かばのにおい

「彼女」について綴るための場所。非常に私的な内容となりますのでご了承ください。

社交的な人見知り

 彼女は社交的だなあって思う。

 全く社交的ではない僕との比較になってしまうから、彼女の社交性があまり輝いて見えないかもしれないけど、ちょっとそれについて書いていこうと思う。

 彼女は地元の友達とか中学の時の先生だとか、そういう人に遭遇した時に逃げない。逃げるってなんだよ、と思うかもしれないけど、僕は逃げる。こちらが先に発見したなら見つからないように逃げる。もし逃げられない状態だったとしたら知らないふりを通す。中学、高校辺りの知り合いとはなんとなく気まずい空気が流れそうで怖いのだ。

 今の職場は彼女の地元なので、彼女の知り合いがよく来る。近所のおじいさんとか、同級生、子供の頃通っていたピアノ教室の先生。同級生のお母さんとか、同級生の妹とかもよく知っている。時折彼女が「あの人は○○くんのお母さんで、○○くんはこんな人で、お母さんはこんな人」という感じで教えてくれる。それがなかなか楽しい。

 直接面識があるないに関わらず彼女はよく知っている。

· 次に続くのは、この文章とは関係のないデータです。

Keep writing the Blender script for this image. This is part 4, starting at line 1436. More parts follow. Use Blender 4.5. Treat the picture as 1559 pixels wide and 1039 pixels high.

自分の学年の上下何年かは一方的に顔を知っている人がたくさんいるらしい。なんだか凄い。彼女が一方的に知っているだけということらしいので、彼女の知名度自体は謎だ。特別顔が広いというわけではないと思う。

 僕は中学高校くらいの間は非常に狭い範囲の交友関係しかなくて、別の学年の人との交流とか友人のお母さんとの交流とかも殆ど無い。

 僕からしたら、小中くらいからの交友関係が今も続いているというのも凄いことだと感じる。彼女はそれほど多くないにしても繋がりがある人がいるし、どこかで会ったら挨拶して世間話ができるくらいの相手が結構いる。

 だから社交的っていうわけじゃなくて、そういう相手ときちんと交流を維持することができていることとか、顔見知りとかご近所さん程度の関係の相手とも、楽しそうに話ができる姿を見ると社交的だなあと思う。

 そんなに普段会うわけでもない、友達のお母さんとかお父さんに会った時に、にこやかに会話ができるって素敵。僕だったら話す言葉が思い浮かばなくて気まずくなっちゃいそう。

 彼女がいつものいい笑顔で、お久しぶりですなんてって言ったら、かなり好感度高いと思う。やっぱりいい子!ってなると思う。そしてちょっとした話題で会話をして、笑顔でお別れ。すごく社交的。

 短い会話の中で相手に好印象を与えられるっていうのが彼女の良い所だと思う。その部分がすごく接客業に向いているなあって思う。彼女に笑顔を向けられて悪い気なんてしないだろう。

 職場によく来るお客さんが、この間僕達がよく行くお店で働いていることを知ったんだけど、彼女が今度またこのお店に来た時にあの人がいたら、あいさつくらいはしようかな、って言っていた。その発想が社交的というか、素敵だなあと思った。僕だったら知らないふりをするだろう。

 彼女は社交的な人見知りだと思う。仲良くもない人に積極的に関わっていきたいとは思っていない。心も開かない。でも人見知りでありながら初対面の人とか付き合いの浅い人にも上手く接することができる。

 社交的な人見知りってなんだかすごくピッタリな気がする。矛盾してるんだけどそれがすごく彼女っぽい。

 たぶん周りのみんなは彼女のことを社交的だと思っているだろう。けど彼女が本当の心の中は明かさずに閉ざしていることを知っている人はいないと思う。彼女が人見知りだって言ったらみんなそんなことないって言うと思う。でも彼女は仲良くない人とはすごく距離を取る。表面上はしっかり交流出来ているけど、心の距離はかなりあいている。

 人見知りだけど社交的であろうと努力しているからこその状態なのかもしれない。彼女は人付き合いにおいてすごく頑張っているから。